Quoique moins intense, l'émigration continue après la Première Guerre mondiale, puis se renforce après la Seconde Guerre mondiale : alimentée par le contexte politique, elle concerne les Croates ayant combattu pendant la guerre dans les rangs des vaincus, ceux qui craignent le régime communiste, ou encore les minorités nationales frappées par des changements de frontière (droit d'option des Italiens d'Istrie, Rijeka et Zadar, déplacement forcé des Allemands de Slavonie). L'émigration politique se poursuit au cours des décennies qui suivent la guerre, et dans les années 1960 nombreux sont les Croates qui partent travailler en Australie, au Canada, ou encore en Europe de l'Ouest, Allemagne, Autriche, France, Suisse ou Suède, grossissant les cohortes de « Gastarbeiter ». Au lendemain du Printemps croate et de la répression qui s'ensuivit en 1972, on a assisté à une nouvelle vague d'émigration politique. L'accession de la Croatie à l'indépendance ne stoppe pas l'émigration, qui concerne essentiellement des jeunes diplômés et s'apparente désormais à une fuite des cerveaux. La population serbe ayant fui en Serbie et Bosnie-Herzégovine au lendemain de la Guerre de libération nationale, constitue un type différent et spécifique d'émigrés, dont une partie est revenue en Croatie.

Le Centre croate de New York, aux États-Unis
Le Centre croate de Geelong, dans l'État de Victoria, en Australie
Le Centre croate d'Auckland, en Nouvelle Zélande

La diaspora croate compte selon les estimations plus de deux millions et demi de personnes de par le monde, si l'on compte les émigrés directs et leurs descendants supposés avoir conservé un certain attachement à la Croatie, ce qui représente un chiffre extrêmement important compte tenu du nombre de ses habitants.
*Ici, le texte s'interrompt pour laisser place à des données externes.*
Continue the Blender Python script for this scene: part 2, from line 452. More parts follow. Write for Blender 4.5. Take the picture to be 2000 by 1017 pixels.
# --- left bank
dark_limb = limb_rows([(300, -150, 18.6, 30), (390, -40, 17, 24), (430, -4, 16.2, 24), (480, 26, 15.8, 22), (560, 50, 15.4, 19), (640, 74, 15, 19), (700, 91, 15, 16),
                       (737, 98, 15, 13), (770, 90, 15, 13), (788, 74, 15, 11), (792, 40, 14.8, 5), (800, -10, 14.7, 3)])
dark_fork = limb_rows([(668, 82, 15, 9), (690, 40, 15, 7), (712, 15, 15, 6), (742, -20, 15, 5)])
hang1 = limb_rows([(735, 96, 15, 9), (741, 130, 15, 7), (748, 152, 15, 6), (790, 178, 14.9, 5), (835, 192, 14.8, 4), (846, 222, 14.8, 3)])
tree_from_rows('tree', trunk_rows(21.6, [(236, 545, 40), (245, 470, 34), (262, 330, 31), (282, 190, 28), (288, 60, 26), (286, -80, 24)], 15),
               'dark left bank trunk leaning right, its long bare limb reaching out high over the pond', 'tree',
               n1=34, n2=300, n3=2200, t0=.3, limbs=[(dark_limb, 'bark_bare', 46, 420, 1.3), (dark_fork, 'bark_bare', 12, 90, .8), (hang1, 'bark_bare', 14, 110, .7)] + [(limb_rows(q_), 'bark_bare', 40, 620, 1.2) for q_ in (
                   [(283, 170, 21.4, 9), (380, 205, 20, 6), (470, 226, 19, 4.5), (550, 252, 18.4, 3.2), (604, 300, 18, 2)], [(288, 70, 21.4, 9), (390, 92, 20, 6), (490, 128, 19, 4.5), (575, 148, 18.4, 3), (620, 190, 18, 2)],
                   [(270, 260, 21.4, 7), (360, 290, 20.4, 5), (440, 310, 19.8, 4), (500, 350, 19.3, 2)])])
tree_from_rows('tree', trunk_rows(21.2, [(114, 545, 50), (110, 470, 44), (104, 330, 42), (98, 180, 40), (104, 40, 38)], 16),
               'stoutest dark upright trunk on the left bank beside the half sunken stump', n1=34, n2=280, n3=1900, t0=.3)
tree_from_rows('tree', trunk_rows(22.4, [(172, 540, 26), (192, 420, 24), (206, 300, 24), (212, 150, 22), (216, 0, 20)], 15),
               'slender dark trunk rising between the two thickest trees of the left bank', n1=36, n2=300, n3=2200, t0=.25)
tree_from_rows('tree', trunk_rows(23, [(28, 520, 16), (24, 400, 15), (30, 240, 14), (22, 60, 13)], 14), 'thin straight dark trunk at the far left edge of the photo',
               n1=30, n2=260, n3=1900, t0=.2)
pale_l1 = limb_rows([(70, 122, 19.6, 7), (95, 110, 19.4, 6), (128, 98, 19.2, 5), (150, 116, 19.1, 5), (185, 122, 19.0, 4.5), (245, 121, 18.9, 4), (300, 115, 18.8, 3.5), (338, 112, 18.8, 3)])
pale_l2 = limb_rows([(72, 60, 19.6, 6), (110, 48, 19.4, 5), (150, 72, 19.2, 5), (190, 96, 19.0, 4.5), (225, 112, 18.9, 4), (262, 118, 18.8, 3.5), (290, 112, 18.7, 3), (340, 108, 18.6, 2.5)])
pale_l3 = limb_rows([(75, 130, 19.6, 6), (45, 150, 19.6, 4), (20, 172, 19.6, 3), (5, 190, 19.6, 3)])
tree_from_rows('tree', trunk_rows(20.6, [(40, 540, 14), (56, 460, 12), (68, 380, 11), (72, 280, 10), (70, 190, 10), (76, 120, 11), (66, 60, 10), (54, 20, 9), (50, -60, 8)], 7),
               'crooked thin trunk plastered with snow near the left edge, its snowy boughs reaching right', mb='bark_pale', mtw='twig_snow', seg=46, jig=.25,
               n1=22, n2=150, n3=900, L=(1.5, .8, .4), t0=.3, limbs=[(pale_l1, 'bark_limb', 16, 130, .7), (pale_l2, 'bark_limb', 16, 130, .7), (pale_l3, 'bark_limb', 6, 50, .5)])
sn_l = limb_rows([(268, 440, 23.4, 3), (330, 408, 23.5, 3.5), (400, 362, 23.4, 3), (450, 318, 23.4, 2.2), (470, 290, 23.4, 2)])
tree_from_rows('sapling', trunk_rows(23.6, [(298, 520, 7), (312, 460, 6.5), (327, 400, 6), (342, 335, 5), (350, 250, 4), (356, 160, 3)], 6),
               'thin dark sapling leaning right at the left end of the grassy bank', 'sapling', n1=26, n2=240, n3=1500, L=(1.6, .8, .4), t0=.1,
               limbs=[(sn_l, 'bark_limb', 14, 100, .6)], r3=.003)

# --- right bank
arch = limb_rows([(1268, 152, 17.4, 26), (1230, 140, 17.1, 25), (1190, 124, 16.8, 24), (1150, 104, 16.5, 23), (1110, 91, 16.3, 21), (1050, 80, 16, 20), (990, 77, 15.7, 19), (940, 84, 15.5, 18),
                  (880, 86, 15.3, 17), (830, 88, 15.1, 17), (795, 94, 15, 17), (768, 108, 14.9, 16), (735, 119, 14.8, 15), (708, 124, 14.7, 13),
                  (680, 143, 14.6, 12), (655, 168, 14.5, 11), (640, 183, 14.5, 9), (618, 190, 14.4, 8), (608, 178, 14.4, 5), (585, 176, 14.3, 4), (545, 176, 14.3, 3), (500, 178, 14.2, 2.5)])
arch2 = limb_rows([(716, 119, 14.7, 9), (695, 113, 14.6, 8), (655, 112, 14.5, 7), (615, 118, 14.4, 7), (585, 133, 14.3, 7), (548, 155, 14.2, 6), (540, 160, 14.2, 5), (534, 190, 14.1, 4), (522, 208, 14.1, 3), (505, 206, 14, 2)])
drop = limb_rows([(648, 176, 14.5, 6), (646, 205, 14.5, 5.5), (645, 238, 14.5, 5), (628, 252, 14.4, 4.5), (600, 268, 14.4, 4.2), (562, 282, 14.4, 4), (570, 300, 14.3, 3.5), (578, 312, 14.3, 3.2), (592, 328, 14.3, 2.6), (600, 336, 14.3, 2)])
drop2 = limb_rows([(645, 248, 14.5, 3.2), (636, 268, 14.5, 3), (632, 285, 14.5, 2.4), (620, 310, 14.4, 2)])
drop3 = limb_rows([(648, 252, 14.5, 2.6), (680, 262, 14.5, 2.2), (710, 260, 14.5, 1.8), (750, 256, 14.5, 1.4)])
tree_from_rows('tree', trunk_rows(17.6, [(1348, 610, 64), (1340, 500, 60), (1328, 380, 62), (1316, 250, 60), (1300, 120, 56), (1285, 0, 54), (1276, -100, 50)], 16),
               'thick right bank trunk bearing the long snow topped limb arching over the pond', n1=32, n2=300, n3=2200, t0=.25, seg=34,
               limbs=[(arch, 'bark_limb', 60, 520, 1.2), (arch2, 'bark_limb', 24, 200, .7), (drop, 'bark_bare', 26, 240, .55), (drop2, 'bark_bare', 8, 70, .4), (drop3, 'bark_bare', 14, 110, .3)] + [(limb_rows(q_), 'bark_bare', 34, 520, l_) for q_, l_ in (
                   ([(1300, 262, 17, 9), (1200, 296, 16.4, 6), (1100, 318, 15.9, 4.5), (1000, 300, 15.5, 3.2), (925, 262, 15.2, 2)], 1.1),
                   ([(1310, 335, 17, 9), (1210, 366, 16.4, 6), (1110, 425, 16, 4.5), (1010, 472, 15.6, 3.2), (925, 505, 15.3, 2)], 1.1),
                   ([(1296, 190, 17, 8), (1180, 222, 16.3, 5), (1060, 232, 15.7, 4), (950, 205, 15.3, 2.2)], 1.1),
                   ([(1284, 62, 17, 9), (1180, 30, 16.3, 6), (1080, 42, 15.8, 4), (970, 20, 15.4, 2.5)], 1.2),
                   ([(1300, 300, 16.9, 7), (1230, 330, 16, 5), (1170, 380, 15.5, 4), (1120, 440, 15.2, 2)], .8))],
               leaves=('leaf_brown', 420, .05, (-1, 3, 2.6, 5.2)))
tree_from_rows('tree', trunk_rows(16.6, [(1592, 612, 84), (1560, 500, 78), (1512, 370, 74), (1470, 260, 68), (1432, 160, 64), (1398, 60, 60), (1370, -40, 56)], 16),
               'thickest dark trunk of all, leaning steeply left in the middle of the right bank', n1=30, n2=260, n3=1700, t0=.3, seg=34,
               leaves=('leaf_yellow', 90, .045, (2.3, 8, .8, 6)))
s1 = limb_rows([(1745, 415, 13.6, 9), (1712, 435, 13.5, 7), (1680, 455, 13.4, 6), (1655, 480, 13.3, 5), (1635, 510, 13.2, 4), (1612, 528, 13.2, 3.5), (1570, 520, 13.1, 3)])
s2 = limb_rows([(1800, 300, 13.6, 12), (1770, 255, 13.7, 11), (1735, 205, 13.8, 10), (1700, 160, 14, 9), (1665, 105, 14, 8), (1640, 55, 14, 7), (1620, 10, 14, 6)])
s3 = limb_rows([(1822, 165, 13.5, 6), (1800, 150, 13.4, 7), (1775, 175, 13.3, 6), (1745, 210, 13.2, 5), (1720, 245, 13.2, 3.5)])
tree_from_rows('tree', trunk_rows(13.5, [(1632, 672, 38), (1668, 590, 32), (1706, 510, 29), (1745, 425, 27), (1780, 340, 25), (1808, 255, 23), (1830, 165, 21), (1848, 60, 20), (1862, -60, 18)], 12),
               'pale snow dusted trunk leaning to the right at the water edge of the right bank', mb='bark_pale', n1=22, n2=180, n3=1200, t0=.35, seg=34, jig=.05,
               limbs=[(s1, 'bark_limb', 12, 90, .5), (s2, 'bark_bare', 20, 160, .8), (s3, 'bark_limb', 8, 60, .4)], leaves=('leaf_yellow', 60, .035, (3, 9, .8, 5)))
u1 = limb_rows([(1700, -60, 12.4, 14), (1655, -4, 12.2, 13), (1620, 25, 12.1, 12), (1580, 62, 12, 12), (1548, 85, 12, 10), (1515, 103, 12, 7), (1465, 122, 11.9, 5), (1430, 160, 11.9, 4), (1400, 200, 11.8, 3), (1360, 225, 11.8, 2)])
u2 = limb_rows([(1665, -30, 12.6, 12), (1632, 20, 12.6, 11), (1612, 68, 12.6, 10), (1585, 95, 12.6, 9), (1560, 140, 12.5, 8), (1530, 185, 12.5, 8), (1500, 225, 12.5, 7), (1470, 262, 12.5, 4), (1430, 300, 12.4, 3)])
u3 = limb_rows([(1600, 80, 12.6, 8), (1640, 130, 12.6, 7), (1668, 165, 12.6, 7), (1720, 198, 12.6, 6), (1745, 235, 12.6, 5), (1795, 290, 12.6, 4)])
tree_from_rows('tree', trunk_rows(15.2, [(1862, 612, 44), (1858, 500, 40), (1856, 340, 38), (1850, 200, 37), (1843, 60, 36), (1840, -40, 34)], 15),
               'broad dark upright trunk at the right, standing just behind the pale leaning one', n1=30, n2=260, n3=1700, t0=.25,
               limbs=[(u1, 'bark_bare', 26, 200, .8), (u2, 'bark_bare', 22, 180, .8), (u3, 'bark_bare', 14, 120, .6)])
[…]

Plus d'un million de Croates et leurs descendants vivent aux États-Unis et au Canada. Quelque 400 000 Croates vivent en Amérique du Sud, principalement en Argentine et au Chili. La diaspora croate d'Australie compte 250 000 personnes, et celle de Nouvelle-Zélande environ 100 000 personnes. En Europe de l'Ouest, c'est l'Allemagne qui abrite la plus importante communauté croate (plus de 400 000 personnes), suivie par l'Autriche (90 000), la Suisse (environ 80 000), l'Italie (60 000), la France (40 000) et la Suède (35 000-40 000). À toutes les époques, la plupart des émigrés s'est efforcée de conserver un lien avec la patrie et un petit nombre sont revenus en Croatie. Par leur expérience, leurs habitudes ainsi que le capital acquis à l'étranger, les émigrés croates ont joué un rôle primordial dans tous les aspects de la vie de leur pays.